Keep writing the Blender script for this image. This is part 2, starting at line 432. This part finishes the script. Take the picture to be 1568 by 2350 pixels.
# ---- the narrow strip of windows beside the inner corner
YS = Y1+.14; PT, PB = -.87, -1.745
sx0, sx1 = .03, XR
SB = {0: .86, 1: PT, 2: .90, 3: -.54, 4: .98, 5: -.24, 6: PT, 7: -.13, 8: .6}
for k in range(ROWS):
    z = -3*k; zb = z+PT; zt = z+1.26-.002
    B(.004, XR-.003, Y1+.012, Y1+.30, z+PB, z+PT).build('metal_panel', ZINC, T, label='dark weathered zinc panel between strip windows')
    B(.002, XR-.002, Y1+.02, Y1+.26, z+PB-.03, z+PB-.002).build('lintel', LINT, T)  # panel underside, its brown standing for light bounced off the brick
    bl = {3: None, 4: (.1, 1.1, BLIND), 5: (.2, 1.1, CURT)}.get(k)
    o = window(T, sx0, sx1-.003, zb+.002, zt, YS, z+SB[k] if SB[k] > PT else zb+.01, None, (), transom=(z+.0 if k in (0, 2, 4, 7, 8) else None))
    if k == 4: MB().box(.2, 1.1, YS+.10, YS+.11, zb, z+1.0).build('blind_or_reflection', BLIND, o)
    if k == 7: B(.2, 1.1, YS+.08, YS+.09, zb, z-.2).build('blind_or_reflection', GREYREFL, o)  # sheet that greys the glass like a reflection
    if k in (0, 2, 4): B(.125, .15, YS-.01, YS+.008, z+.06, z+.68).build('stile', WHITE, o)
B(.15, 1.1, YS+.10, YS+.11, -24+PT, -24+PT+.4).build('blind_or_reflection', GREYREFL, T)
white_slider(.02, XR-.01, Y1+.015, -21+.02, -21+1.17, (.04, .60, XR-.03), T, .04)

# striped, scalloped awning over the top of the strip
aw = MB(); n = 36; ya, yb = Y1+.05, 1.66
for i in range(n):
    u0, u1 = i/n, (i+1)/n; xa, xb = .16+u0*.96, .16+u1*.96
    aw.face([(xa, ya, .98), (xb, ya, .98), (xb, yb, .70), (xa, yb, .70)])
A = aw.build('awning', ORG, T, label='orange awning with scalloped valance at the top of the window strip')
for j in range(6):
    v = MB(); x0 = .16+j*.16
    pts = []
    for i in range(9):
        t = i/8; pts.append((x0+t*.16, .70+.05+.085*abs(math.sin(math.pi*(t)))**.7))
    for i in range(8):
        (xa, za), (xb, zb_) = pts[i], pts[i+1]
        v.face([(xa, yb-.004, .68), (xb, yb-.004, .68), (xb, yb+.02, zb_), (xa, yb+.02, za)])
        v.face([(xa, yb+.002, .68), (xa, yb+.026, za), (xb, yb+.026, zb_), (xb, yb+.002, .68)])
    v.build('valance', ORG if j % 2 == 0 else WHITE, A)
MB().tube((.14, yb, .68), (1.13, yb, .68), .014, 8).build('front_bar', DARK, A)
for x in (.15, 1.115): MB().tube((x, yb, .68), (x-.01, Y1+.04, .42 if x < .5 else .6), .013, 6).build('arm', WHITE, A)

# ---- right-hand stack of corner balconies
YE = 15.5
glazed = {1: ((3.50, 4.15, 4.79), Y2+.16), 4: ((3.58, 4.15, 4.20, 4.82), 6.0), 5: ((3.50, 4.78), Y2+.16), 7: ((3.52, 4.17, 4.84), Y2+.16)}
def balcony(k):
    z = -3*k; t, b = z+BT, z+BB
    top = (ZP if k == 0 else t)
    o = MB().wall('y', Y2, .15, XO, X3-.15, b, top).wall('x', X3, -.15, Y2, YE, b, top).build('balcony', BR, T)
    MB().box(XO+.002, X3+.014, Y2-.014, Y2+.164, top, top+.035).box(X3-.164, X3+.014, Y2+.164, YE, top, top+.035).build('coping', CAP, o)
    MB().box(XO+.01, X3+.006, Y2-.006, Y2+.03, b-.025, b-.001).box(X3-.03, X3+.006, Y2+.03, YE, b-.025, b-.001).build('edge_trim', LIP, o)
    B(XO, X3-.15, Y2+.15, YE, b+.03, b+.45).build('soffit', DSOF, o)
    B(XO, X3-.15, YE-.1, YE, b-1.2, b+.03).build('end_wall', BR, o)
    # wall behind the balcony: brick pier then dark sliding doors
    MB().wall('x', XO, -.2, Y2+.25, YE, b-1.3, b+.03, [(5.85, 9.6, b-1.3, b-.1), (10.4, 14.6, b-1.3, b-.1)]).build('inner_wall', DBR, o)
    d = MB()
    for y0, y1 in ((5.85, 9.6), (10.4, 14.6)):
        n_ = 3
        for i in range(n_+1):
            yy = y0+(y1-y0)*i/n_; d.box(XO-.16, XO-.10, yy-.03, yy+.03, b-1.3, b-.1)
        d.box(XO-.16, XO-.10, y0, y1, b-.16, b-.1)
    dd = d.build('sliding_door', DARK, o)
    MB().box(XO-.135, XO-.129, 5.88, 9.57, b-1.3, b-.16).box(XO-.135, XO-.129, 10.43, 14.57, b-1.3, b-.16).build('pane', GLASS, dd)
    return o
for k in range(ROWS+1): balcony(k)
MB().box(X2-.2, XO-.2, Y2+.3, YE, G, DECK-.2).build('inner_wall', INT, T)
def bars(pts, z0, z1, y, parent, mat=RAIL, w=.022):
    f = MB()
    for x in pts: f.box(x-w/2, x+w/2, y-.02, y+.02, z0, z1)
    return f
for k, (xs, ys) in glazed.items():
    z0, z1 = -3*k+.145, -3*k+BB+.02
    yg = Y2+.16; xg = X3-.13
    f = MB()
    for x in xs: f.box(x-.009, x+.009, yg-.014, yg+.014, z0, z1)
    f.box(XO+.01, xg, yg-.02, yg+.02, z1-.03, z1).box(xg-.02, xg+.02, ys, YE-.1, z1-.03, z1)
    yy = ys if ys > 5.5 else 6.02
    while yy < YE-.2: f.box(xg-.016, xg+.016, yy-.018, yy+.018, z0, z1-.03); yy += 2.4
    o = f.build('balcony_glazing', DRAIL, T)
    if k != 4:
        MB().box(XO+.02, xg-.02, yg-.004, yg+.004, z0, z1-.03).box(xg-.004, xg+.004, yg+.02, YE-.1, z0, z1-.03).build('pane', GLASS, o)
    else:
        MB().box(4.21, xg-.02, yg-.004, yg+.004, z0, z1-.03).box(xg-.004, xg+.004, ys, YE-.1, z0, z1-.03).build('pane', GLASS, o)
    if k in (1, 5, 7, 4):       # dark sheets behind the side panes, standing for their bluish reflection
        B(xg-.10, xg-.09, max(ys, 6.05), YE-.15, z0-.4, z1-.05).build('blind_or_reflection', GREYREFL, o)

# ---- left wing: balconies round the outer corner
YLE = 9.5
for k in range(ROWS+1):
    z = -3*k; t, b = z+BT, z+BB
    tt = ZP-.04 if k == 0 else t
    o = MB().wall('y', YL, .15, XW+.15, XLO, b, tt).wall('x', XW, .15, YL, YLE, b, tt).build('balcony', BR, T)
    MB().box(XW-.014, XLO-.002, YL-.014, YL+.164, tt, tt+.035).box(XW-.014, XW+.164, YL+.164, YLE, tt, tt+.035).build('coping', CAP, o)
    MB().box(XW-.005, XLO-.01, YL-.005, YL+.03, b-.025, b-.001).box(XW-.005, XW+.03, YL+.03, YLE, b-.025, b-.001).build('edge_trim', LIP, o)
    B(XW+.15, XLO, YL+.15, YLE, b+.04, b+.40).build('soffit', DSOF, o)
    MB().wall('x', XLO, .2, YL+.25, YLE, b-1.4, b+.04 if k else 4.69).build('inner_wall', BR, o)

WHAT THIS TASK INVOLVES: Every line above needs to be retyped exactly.

EXERCISE RESULT:
Keep writing the Blender script for this image. This is part 2, starting at line 432. This part finishes the script. Take the picture to be 1568 by 2350 pixels.
# ---- the narrow strip of windows beside the inner corner
YS = Y1+.14; PT, PB = -.87, -1.745
sx0, sx1 = .03, XR
SB = {0: .86, 1: PT, 2: .90, 3: -.54, 4: .98, 5: -.24, 6: PT, 7: -.13, 8: .6}
for k in range(ROWS):
    z = -3*k; zb = z+PT; zt = z+1.26-.002
    B(.004, XR-.003, Y1+.012, Y1+.30, z+PB, z+PT).build('metal_panel', ZINC, T, label='dark weathered zinc panel between strip windows')
    B(.002, XR-.002, Y1+.02, Y1+.26, z+PB-.03, z+PB-.002).build('lintel', LINT, T)  # panel underside, its brown standing for light bounced off the brick
    bl = {3: None, 4: (.1, 1.1, BLIND), 5: (.2, 1.1, CURT)}.get(k)
    o = window(T, sx0, sx1-.003, zb+.002, zt, YS, z+SB[k] if SB[k] > PT else zb+.01, None, (), transom=(z+.0 if k in (0, 2, 4, 7, 8) else None))
    if k == 4: MB().box(.2, 1.1, YS+.10, YS+.11, zb, z+1.0).build('blind_or_reflection', BLIND, o)
    if k == 7: B(.2, 1.1, YS+.08, YS+.09, zb, z-.2).build('blind_or_reflection', GREYREFL, o)  # sheet that greys the glass like a reflection
    if k in (0, 2, 4): B(.125, .15, YS-.01, YS+.008, z+.06, z+.68).build('stile', WHITE, o)
B(.15, 1.1, YS+.10, YS+.11, -24+PT, -24+PT+.4).build('blind_or_reflection', GREYREFL, T)
white_slider(.02, XR-.01, Y1+.015, -21+.02, -21+1.17, (.04, .60, XR-.03), T, .04)

# striped, scalloped awning over the top of the strip
aw = MB(); n = 36; ya, yb = Y1+.05, 1.66
for i in range(n):
    u0, u1 = i/n, (i+1)/n; xa, xb = .16+u0*.96, .16+u1*.96
    aw.face([(xa, ya, .98), (xb, ya, .98), (xb, yb, .70), (xa, yb, .70)])
A = aw.build('awning', ORG, T, label='orange awning with scalloped valance at the top of the window strip')
for j in range(6):
    v = MB(); x0 = .16+j*.16
    pts = []
    for i in range(9):
        t = i/8; pts.append((x0+t*.16, .70+.05+.085*abs(math.sin(math.pi*(t)))**.7))
    for i in range(8):
        (xa, za), (xb, zb_) = pts[i], pts[i+1]
        v.face([(xa, yb-.004, .68), (xb, yb-.004, .68), (xb, yb+.02, zb_), (xa, yb+.02, za)])
        v.face([(xa, yb+.002, .68), (xa, yb+.026, za), (xb, yb+.026, zb_), (xb, yb+.002, .68)])
    v.build('valance', ORG if j % 2 == 0 else WHITE, A)
MB().tube((.14, yb, .68), (1.13, yb, .68), .014, 8).build('front_bar', DARK, A)
for x in (.15, 1.115): MB().tube((x, yb, .68), (x-.01, Y1+.04, .42 if x < .5 else .6), .013, 6).build('arm', WHITE, A)

# ---- right-hand stack of corner balconies
YE = 15.5
glazed = {1: ((3.50, 4.15, 4.79), Y2+.16), 4: ((3.58, 4.15, 4.20, 4.82), 6.0), 5: ((3.50, 4.78), Y2+.16), 7: ((3.52, 4.17, 4.84), Y2+.16)}
def balcony(k):
    z = -3*k; t, b = z+BT, z+BB
    top = (ZP if k == 0 else t)
    o = MB().wall('y', Y2, .15, XO, X3-.15, b, top).wall('x', X3, -.15, Y2, YE, b, top).build('balcony', BR, T)
    MB().box(XO+.002, X3+.014, Y2-.014, Y2+.164, top, top+.035).box(X3-.164, X3+.014, Y2+.164, YE, top, top+.035).build('coping', CAP, o)
    MB().box(XO+.01, X3+.006, Y2-.006, Y2+.03, b-.025, b-.001).box(X3-.03, X3+.006, Y2+.03, YE, b-.025, b-.001).build('edge_trim', LIP, o)
    B(XO, X3-.15, Y2+.15, YE, b+.03, b+.45).build('soffit', DSOF, o)
    B(XO, X3-.15, YE-.1, YE, b-1.2, b+.03).build('end_wall', BR, o)
    # wall behind the balcony: brick pier then dark sliding doors
    MB().wall('x', XO, -.2, Y2+.25, YE, b-1.3, b+.03, [(5.85, 9.6, b-1.3, b-.1), (10.4, 14.6, b-1.3, b-.1)]).build('inner_wall', DBR, o)
    d = MB()
    for y0, y1 in ((5.85, 9.6), (10.4, 14.6)):
        n_ = 3
        for i in range(n_+1):
            yy = y0+(y1-y0)*i/n_; d.box(XO-.16, XO-.10, yy-.03, yy+.03, b-1.3, b-.1)
        d.box(XO-.16, XO-.10, y0, y1, b-.16, b-.1)
    dd = d.build('sliding_door', DARK, o)
    MB().box(XO-.135, XO-.129, 5.88, 9.57, b-1.3, b-.16).box(XO-.135, XO-.129, 10.43, 14.57, b-1.3, b-.16).build('pane', GLASS, dd)
    return o
for k in range(ROWS+1): balcony(k)
MB().box(X2-.2, XO-.2, Y2+.3, YE, G, DECK-.2).build('inner_wall', INT, T)
def bars(pts, z0, z1, y, parent, mat=RAIL, w=.022):
    f = MB()
    for x in pts: f.box(x-w/2, x+w/2, y-.02, y+.02, z0, z1)
    return f
for k, (xs, ys) in glazed.items():
    z0, z1 = -3*k+.145, -3*k+BB+.02
    yg = Y2+.16; xg = X3-.13
    f = MB()
    for x in xs: f.box(x-.009, x+.009, yg-.014, yg+.014, z0, z1)
    f.box(XO+.01, xg, yg-.02, yg+.02, z1-.03, z1).box(xg-.02, xg+.02, ys, YE-.1, z1-.03, z1)
    yy = ys if ys > 5.5 else 6.02
    while yy < YE-.2: f.box(xg-.016, xg+.016, yy-.018, yy+.018, z0, z1-.03); yy += 2.4
    o = f.build('balcony_glazing', DRAIL, T)
    if k != 4:
        MB().box(XO+.02, xg-.02, yg-.004, yg+.004, z0, z1-.03).box(xg-.004, xg+.004, yg+.02, YE-.1, z0, z1-.03).build('pane', GLASS, o)
    else:
        MB().box(4.21, xg-.02, yg-.004, yg+.004, z0, z1-.03).box(xg-.004, xg+.004, ys, YE-.1, z0, z1-.03).build('pane', GLASS, o)
    if k in (1, 5, 7, 4):       # dark sheets behind the side panes, standing for their bluish reflection
        B(xg-.10, xg-.09, max(ys, 6.05), YE-.15, z0-.4, z1-.05).build('blind_or_reflection', GREYREFL, o)

# ---- left wing: balconies round the outer corner
YLE = 9.5
for k in range(ROWS+1):
    z = -3*k; t, b = z+BT, z+BB
    tt = ZP-.04 if k == 0 else t
    o = MB().wall('y', YL, .15, XW+.15, XLO, b, tt).wall('x', XW, .15, YL, YLE, b, tt).build('balcony', BR, T)
    MB().box(XW-.014, XLO-.002, YL-.014, YL+.164, tt, tt+.035).box(XW-.014, XW+.164, YL+.164, YLE, tt, tt+.035).build('coping', CAP, o)
    MB().box(XW-.005, XLO-.01, YL-.005, YL+.03, b-.025, b-.001).box(XW-.005, XW+.03, YL+.03, YLE, b-.025, b-.001).build('edge_trim', LIP, o)
    B(XW+.15, XLO, YL+.15, YLE, b+.04, b+.40).build('soffit', DSOF, o)
    MB().wall('x', XLO, .2, YL+.25, YLE, b-1.4, b+.04 if k else 4.69).build('inner_wall', BR, o)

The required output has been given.